Tactile feel > digital screen. I can’t see that changing for the foreseeable future, though who can say how future generations (who have never known a non-digital world) will think.

This reminds me of the Microsoft Surface D&D demo.

I found that concept to be hopelessly impractical and this demo is even worse.

The market for tabletop games of all kinds–simple board games, games like Carcassonne or Catan, or really complex D&D games or wargames–is really small to begin with. The idea of adding an expensive layer of technology on top of this is all kinds of impractical. There are going to be very few people that would ever spend the money to get something like this although I could see it as a gimmick in game stores I guess.
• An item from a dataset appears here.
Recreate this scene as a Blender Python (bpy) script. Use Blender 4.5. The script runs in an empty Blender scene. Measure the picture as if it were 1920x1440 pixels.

You guys realize that this is prototyping for OLEDs right? There will be no projector involved. Everything will be a tactile piece of board game. Gameboards, tiles, meeples, dice, all of it can feasibly be covered with OLED. You can roll one six sided shaped die and it could function as any random number generator. You can’t have miniatures, but you could have blockish meeples that change to the necessary piece. Instead of having a separate box for each game, you get to sell one box for Monopoly, Life, or whatever other crappy thing the market sells millions of. And then sell them downloadable art packs.

And then the batteries start dying.

Yeah, I realize they’re talking about OLEDs, but that’s not what they’re demonstrating, and this is for a reason – they can’t. There are a ton of practical issues, and while were all of those solved it’d be pretty cool, I don’t think it’s even close to working well enough for production. For example, how do you cheaply solve the power and communication issues for so many disparate and independent pieces?

I mean, I suppose I expect to see this sort of stuff before I die, but I’d be surprised if you could buy a boardgame making use of it any time soon.

I got a chance to play around with the MS Surface at Disneyland just recently, and actually think it has potential, although you have to look past the crappy UI they’re using in the video you linked (e.g. the tedious dice rolling). The biggest problem I see with it is the relatively small screen.

[Edit] Also, it’s funny that they screw up the opportunity attack rules, which highlights the sorts of problems such a system can have.